In Hebron, where 400 Jews live in heavily guarded compounds amid 100,000 Palestinians, Jewish settlers opened fire near Palestinians on Sunday after their vehicle was pelted with stones.


Israelis and Palestinians have logged scores of negotiating hours this month trying to come to terms on the Hebron withdrawal, which Israel committed to more than a year ago.


U.S. President Bill Clinton urged both Arafat and Israeli Prime Minister Benjamin Netanyahu in separate telephone calls Sunday to seal the deal. Palestinians accuse Israel of trying to dictate new terms for the redeployment in Hebron, the last of seven towns the Jewish state agreed to hand over to Palestinian self-rule under a deal signed by the previous Labor government.


The troop redeployment has been delayed since March.


"The thing that's causing the delay at this moment is the absence of a decision or the absence of an order from the highest level on the Palestinian side for the delegation to complete this thing," Netanyahu told reporters Monday.

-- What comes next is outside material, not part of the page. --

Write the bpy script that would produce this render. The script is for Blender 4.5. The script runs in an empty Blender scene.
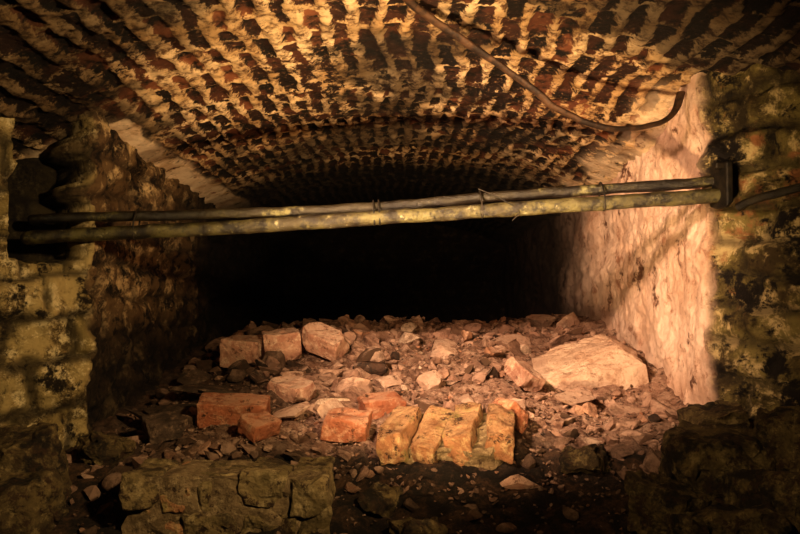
import bpy, bmesh, math, random
import numpy as np
from mathutils import Vector, Matrix, Euler
rng=np.random.default_rng(7); random.seed(7)
sc=bpy.context.scene
try:
    sc.view_settings.view_transform='Standard'
    sc.view_settings.look='Medium High Contrast'
except Exception as e: print(e)

# ---------------- noise helpers ----------------
def h3(i,j,k,s=0):
    n=(i.astype(np.int64)*73856093)^(j.astype(np.int64)*19349663)^(k.astype(np.int64)*83492791)^(s*2654435)
    n=n&0x7fffffff
    n=((n^(n>>13))*1274126177)&0x7fffffff
    n=((n^(n>>11))*668265263)&0x7fffffff
    n=n^(n>>15)
    return (n&0xffff)/65535.0
def vnoise(p,s=0):
    p=np.asarray(p,float); i=np.floor(p); f=p-i; f=f*f*(3-2*f); i=i.astype(np.int64)
    r=0
    for a in (0,1):
        wa=f[:,0] if a else 1-f[:,0]
        for b in (0,1):
            wb=f[:,1] if b else 1-f[:,1]
            for c in (0,1):
                wc=f[:,2] if c else 1-f[:,2]
                r=r+wa*wb*wc*h3(i[:,0]+a,i[:,1]+b,i[:,2]+c,s)
    return r*2-1
def fbm(p,sc_=1.0,o=4,s=0):
    p=np.asarray(p,float)*sc_; r=0;a=1;t=0
    for k in range(o):
        r=r+a*vnoise(p+k*17.3,s+k); t+=a; a*=.5; p=p*2.03
    return r/t
def sstep(a,b,x):
    t=np.clip((x-a)/(b-a),0,1); return t*t*(3-2*t)

# ---------------- mesh helpers ----------------
def mesh_obj(name,verts,faces,mat,smooth=False,attrs=None,origin=None,parent=None):
    verts=np.asarray(verts,float); 
    if origin is not None: verts=verts-np.array(origin)
    me=bpy.data.meshes.new(name)
    faces=np.asarray(faces,dtype=np.int32); k=faces.shape[1]
    me.vertices.add(len(verts)); me.vertices.foreach_set('co',verts.ravel().astype(np.float32))
    me.loops.add(faces.size); me.loops.foreach_set('vertex_index',faces.ravel())
    me.polygons.add(len(faces)); me.polygons.foreach_set('loop_start',np.arange(0,faces.size,k,dtype=np.int32))
    try: me.polygons.foreach_set('loop_total',np.full(len(faces),k,dtype=np.int32))
    except Exception: pass
    me.update(calc_edges=True); me.validate()
    me.polygons.foreach_set('use_smooth',np.full(len(me.polygons),smooth)); 
    for a,v in (attrs or {}).items():
        at=me.attributes.new(a,'FLOAT','POINT'); at.data.foreach_set('value',np.asarray(v,np.float32))
    me.materials.append(mat)
    ob=bpy.data.objects.new(name,me); bpy.context.collection.objects.link(ob)
    if origin is not None: ob.location=origin
    if parent is not None:
        ob.parent=parent; ob.matrix_parent_inverse=Matrix.Translation(-Vector(parent.location))
    return ob
def grid_faces(nu,nv,flip=False):
    i,j=np.meshgrid(np.arange(nu-1),np.arange(nv-1),indexing='ij')
    a=(i*nv+j).ravel(); b=a+nv; c=b+1; d=a+1
    f=np.stack([a,b,c,d],1)
    return f[:,::-1] if flip else f
def blocks(u,v,w,h,seed,jit=0.25,split=False):
    row=np.floor(v/h).astype(np.int64); z0=np.zeros_like(row)
    uu=u+(row%2)*w*.5+h3(row,z0,z0,seed)*w*jit
    col=np.floor(uu/w).astype(np.int64)
    du=np.minimum(uu-col*w,(col+1)*w-uu); dv=np.minimum(v-row*h,(row+1)*h-v)
    t,r=h3(row,col,z0,seed+5),h3(row,col,z0+3,seed+9)
    if split: return du,dv,t,r
    return np.minimum(du,dv),t,r

# ---------------- material helpers ----------------
class MT:
    def __init__(s,name):
        s.m=bpy.data.materials.new(name); s.m.use_nodes=True; s.t=s.m.node_tree; s.t.nodes.clear()
        s.out=s.n('ShaderNodeOutputMaterial'); s.b=s.n('ShaderNodeBsdfPrincipled'); s.l(s.b.outputs[0],s.out.inputs[0])
        s.co=s.n('ShaderNodeTexCoord').outputs['Object']
    def n(s,t): return s.t.nodes.new(t)
    def l(s,a,b): s.t.links.new(a,b)
    def noise(s,scale,detail=6,rough=.6,lo=.35,hi=.65,vec=None,dist=0.0):
        n=s.n('ShaderNodeTexNoise'); n.inputs['Scale'].default_value=scale; n.inputs['Detail'].default_value=detail
        n.inputs['Roughness'].default_value=rough; n.inputs['Distortion'].default_value=dist
        s.l(vec or s.co,n.inputs['Vector'])
        if lo is None: return n.outputs[0]
        r=s.n('ShaderNodeMapRange'); r.interpolation_type='SMOOTHSTEP'; r.inputs[1].default_value=lo; r.inputs[2].default_value=hi
        s.l(n.outputs[0],r.inputs[0]); return r.outputs[0]
    def attr(s,name):
        a=s.n('ShaderNodeAttribute'); a.attribute_name=name; return a.outputs['Fac']
    def upface(s):
        g=s.n('ShaderNodeNewGeometry'); x=s.n('ShaderNodeSeparateXYZ'); s.l(g.outputs['Normal'],x.inputs[0])
        r=s.n('ShaderNodeMapRange'); r.inputs[1].default_value=.35; r.inputs[2].default_value=.9; s.l(x.outputs[2],r.inputs[0]); return r.outputs[0]
    def math(s,op,a,b=None,c=False):
        m=s.n('ShaderNodeMath'); m.operation=op; m.use_clamp=c
        for i,x in enumerate((a,b)):
            if x is None: continue
            if isinstance(x,(int,float)): m.inputs[i].default_value=x
            else: s.l(x,m.inputs[i])
        return m.outputs[0]
    def mix(s,f,a,b,mode='MIX'):
        m=s.n('ShaderNodeMix'); m.data_type='RGBA'; m.blend_type=mode
        if isinstance(f,(int,float)): m.inputs[0].default_value=f
        else: s.l(f,m.inputs[0])
        for i,x in ((6,a),(7,b)):
            if isinstance(x,tuple): m.inputs[i].default_value=(*x,1)
            else: s.l(x,m.inputs[i])
        return m.outputs[2]
    def ramp(s,f,stops):
        r=s.n('ShaderNodeValToRGB'); e=r.color_ramp.elements
        while len(e)<len(stops): e.new(.5)
        for i,(p,c) in enumerate(stops): e[i].position=p; e[i].color=(*c,1)
        s.l(f,r.inputs[0]); return r.outputs[0]
    def done(s,col,rough=.85,bscale=60,bstr=.5,bdist=.01,metal=0.0,spec=.3):
        s.l(col,s.b.inputs['Base Color'])
        if isinstance(rough,(int,float)): s.b.inputs['Roughness'].default_value=rough
        else: s.l(rough,s.b.inputs['Roughness'])
        s.b.inputs['Metallic'].default_value=metal
        s.b.inputs['Specular IOR Level'].default_value=spec
        n=s.noise(bscale,8,.75,None); bp=s.n('ShaderNodeBump'); bp.inputs['Strength'].default_value=bstr; bp.inputs['Distance'].default_value=bdist
        s.l(n,bp.inputs['Height']); s.l(bp.outputs[0],s.b.inputs['Normal'])
        return s.m

# vault brick
m=MT('vault_brickwork')
brick=m.ramp(m.attr('tint'),[(0,(.014,.006,.004)),(.4,(.045,.016,.009)),(.75,(.11,.037,.018)),(1,(.25,.09,.04))])
brick=m.mix(m.noise(12,6,.65,.44,.60),brick,(.010,.006,.004))
brick=m.mix(m.noise(60,5,.7,.56,.70),brick,(.30,.16,.08))
mort=m.mix(m.noise(3.5,6,.65,.35,.65),(.86,.62,.37),(.54,.33,.15))
mort=m.mix(m.noise(24,7,.78,.44,.62),mort,(.11,.05,.022))
mask=m.math('ADD',m.attr('mortar'),m.math('MULTIPLY',m.math('SUBTRACT',m.noise(36,8,.78,None),.5),3.2),True)
mr=m.n('ShaderNodeMapRange'); mr.interpolation_type='SMOOTHSTEP'; mr.inputs[1].default_value=.42; mr.inputs[2].default_value=.62; m.l(mask,mr.inputs[0])
col=m.mix(mr.outputs[0],brick,mort)
pl=m.mix(m.noise(6,8,.7,.4,.7),(.85,.65,.46),(.58,.36,.2))
pl=m.mix(m.noise(20,7,.75,.54,.70),pl,(.22,.11,.05))
plf=m.math('MULTIPLY',m.attr('plaster'),m.math('SUBTRACT',1.0,m.noise(9,7,.7,.56,.64)))
col=m.mix(plf,col,pl)
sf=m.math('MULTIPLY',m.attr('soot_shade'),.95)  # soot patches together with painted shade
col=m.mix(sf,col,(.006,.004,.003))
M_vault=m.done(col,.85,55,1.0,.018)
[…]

He said the deal could have been done days ago. "We're mad at Arafat. He's apparently trying to stall," said Netanyahu's spokesman Shai Bazak. Other Israeli officials said Arafat thought he might get a better deal after U.S. elections on Nov. 5.


"We are not thinking much about whether the agreement will be reached before the elections or after them. We want an agreement now," countered Palestinian negotiator Nabil Amr.


"When we reach answers to the questions on the table, we will sign the agreement whether it is tonight or after several days," Amr told Israel Radio.


Netanyahu, who ousted Labor in national elections last May, has said adjustments are necessary to safeguard the 400 Jews in Hebron.


Palestinians said the differences centered on Israel's demand for the right to pursue Palestinian militants into parts of Hebron it hands over to the PLO and what arms Palestinian police would be allowed to carry.